Security remote office policy breach secure communication

Shadow IT, also known as phantom IT, is a phenomenon that happens when an individual uses unauthorized software or tools to perform company-related work. For example, in the course of project work, a team member may store work on Dropbox or Google Docs, or use a chat tool such as Slack to communicate with contacts outside of the company.

Shadow IT, also known as phantom IT, has grown with the implementation of cloud-based applications and services, the increase in BYOD and, of course, the explosion of remote-work environments. Shadow IT extends beyond work applications to employees’ personal devices such as smart phones, laptops, or tablets, and it's the combination of these things specifically that makes shadow IT a problem.

The main reason why people engage in shadow IT is actually fairly innocent, as it's really so that they can get their work done more efficiently. People seek unapproved software and applications because the current solutions are not meeting their needs. And while posing serious security risks, these new products may also boost productivity giving your company a competitive edge.

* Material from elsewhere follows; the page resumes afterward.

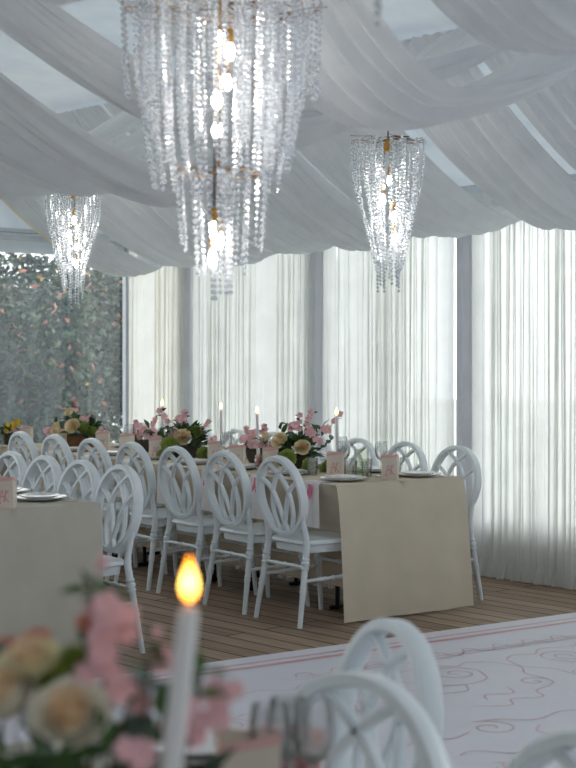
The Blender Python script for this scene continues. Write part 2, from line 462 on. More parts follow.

Most don’t realize that they could be creating a security issue by Skyping from their laptop, streaming movies or games, or using an independent tool for communicating. While shadow IT can help improve employee productivity and drive innovation, it can also introduce serious security risks to your organization through data leaks, potential compliance violations, and gaps in support and configuration.

Unsupported hardware and software are not subject to the same security measures as supported technologies. Basically, if IT isn’t aware of an application, they can’t support or troubleshoot it and they can’t ensure that it’s secure or in compliance with other company software and systems. Typically, when we decide to implement new software or systems, we put it through a great deal of research in terms of security, reliability, and supportability, as well as costs, comparables, and community feedback.

Some practices to help minimize your risk include:

  • Educate your team about the dangers of unauthorized IT, and (maybe more importantly) what actually constitutes unauthorized solutions. Most people won't realize they may be creating a security risk simply by using a smart-home product linked to the same device they use to conduct company work. Be implicit on which specific coding, storage, or communication tools are approved and used within the organization.
  • Create policies surrounding acceptable use of systems and software, including the manner in which all company information is to be handled and stored.
  • Encourage your team to present ideas for a new tool or a discovery that might be better than what is currently used. This will allow the IT team to perform the necessary research into the safety and supportability of a tool and it will give your team the tools that they need.
  • Monitor use with questionnaires or audits to help determine any potential security risks or to help discover a new tool.

Shadow IT is not necessarily a negative thing in your company, but it’s not great. It is an indicator that you have gaps in your infrastructure, plus it creates a security risk especially if you have consultants working on their own devices. The best approach to this problem is to embrace the opportunities it presents while recognizing the risks that it may pose.